▸ **DATA SECTION**

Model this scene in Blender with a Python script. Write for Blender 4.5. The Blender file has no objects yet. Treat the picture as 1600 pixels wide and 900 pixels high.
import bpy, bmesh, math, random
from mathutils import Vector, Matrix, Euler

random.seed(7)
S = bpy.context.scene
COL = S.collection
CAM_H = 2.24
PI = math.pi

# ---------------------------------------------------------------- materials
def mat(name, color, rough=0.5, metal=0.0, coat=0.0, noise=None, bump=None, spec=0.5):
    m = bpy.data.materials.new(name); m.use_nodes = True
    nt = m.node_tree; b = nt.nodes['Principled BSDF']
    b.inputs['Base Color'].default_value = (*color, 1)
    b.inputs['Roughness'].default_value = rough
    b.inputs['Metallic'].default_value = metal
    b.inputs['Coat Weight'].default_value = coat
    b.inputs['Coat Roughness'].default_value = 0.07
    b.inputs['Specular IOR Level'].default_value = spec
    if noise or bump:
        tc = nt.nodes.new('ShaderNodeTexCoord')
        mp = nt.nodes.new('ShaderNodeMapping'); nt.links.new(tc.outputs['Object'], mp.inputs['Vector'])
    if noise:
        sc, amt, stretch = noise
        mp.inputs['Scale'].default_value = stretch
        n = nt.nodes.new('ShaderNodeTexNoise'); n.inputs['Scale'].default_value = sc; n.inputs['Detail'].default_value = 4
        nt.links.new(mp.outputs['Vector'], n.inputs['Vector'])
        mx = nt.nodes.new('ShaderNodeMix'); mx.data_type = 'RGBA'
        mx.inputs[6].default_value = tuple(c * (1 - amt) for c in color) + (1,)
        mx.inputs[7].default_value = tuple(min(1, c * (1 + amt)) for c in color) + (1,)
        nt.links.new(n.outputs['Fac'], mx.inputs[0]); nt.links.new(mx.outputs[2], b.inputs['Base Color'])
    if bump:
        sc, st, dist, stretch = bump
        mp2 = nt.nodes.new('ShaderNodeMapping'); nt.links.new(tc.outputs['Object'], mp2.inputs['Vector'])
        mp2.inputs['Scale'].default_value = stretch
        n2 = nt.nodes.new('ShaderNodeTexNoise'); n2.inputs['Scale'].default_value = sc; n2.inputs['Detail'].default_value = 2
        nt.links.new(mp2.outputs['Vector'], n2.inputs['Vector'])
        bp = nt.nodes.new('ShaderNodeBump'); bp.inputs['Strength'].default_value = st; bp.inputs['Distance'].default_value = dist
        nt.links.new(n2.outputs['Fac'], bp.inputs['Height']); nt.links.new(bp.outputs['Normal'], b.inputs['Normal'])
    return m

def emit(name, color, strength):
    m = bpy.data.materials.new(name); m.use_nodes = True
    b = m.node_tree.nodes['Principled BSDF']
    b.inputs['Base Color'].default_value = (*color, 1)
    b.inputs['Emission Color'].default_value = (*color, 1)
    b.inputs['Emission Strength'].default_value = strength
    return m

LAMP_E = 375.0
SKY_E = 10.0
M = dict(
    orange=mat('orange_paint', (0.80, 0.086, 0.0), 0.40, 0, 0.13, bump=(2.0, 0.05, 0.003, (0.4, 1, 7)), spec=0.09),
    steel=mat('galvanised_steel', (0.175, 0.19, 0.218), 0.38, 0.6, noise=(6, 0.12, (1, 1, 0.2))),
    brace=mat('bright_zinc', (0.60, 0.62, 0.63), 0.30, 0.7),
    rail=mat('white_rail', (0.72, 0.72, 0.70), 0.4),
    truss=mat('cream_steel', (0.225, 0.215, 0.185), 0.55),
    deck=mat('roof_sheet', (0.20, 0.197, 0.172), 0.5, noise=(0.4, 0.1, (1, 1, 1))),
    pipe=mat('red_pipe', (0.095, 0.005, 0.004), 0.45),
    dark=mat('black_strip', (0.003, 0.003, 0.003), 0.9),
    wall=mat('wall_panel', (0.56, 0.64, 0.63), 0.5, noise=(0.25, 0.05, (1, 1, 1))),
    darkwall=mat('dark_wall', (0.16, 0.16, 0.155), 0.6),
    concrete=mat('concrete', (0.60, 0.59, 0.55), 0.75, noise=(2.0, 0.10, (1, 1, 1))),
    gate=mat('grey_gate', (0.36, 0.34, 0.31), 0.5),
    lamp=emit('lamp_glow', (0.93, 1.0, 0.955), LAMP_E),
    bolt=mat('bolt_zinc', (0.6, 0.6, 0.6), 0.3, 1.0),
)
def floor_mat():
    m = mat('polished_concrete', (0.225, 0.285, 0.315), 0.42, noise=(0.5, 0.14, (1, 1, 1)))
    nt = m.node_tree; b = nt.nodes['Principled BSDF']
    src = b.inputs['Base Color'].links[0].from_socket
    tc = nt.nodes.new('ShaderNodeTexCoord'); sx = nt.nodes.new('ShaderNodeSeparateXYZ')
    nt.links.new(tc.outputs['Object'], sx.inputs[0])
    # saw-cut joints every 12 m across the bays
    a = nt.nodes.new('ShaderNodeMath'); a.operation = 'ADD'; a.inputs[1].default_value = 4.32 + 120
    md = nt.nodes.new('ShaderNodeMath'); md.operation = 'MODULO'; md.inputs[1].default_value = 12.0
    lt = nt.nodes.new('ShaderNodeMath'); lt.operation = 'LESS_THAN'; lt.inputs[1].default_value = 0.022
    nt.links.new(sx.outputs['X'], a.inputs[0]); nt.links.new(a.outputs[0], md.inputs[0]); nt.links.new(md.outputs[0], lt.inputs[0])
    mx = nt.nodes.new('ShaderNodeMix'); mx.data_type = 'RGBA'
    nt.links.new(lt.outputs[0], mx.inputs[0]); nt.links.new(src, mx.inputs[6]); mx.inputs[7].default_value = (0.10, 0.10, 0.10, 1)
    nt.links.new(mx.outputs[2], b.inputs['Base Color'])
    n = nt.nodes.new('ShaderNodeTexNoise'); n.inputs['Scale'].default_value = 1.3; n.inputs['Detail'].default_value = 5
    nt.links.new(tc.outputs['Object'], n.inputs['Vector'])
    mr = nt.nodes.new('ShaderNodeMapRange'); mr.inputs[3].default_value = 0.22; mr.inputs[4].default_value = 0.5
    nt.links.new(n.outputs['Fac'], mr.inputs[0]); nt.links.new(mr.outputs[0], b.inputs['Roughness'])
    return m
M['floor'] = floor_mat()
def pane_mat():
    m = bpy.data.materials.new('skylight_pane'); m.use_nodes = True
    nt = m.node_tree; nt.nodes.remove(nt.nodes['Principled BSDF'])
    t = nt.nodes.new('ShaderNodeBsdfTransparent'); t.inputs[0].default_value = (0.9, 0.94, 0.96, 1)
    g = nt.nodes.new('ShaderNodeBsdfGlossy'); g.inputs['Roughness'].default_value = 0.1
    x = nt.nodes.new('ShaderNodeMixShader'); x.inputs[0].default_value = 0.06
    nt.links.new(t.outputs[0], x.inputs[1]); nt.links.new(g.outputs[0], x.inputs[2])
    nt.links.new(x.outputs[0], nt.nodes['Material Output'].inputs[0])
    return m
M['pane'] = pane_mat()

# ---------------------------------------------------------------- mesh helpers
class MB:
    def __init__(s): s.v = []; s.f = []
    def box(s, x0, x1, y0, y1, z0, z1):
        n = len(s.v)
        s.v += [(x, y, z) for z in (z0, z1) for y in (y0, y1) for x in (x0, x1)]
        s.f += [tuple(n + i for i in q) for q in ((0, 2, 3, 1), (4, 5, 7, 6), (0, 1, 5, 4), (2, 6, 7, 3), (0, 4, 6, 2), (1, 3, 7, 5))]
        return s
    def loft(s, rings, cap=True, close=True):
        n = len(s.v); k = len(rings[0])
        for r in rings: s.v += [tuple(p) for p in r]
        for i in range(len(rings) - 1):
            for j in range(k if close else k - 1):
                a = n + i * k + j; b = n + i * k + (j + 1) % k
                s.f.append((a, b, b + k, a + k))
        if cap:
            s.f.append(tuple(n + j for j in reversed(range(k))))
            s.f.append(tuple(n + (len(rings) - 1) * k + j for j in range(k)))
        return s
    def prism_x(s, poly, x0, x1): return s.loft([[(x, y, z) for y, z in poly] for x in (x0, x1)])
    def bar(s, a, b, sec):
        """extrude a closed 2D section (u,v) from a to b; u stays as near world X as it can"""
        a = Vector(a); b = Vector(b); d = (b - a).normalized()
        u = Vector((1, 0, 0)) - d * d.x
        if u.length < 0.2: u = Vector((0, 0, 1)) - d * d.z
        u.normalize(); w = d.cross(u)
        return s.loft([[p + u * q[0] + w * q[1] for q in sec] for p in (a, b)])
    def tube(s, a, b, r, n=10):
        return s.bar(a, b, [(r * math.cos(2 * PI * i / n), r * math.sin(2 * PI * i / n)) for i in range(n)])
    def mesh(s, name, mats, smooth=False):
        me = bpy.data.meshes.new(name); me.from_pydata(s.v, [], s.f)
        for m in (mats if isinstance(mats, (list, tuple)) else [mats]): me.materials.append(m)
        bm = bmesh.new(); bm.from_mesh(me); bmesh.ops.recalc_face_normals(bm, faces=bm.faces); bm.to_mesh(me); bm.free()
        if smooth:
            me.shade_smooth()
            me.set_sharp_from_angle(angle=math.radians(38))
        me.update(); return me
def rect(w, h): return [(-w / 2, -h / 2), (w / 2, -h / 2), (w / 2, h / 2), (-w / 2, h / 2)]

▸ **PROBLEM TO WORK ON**
Quote exactly the opening line of the material above and every line after it, up to and including the line that contains "PI = math.pi".

▸ **CORRECT RESPONSE**
Model this scene in Blender with a Python script. Write for Blender 4.5. The Blender file has no objects yet. Treat the picture as 1600 pixels wide and 900 pixels high.
import bpy, bmesh, math, random
from mathutils import Vector, Matrix, Euler

random.seed(7)
S = bpy.context.scene
COL = S.collection
CAM_H = 2.24
PI = math.pi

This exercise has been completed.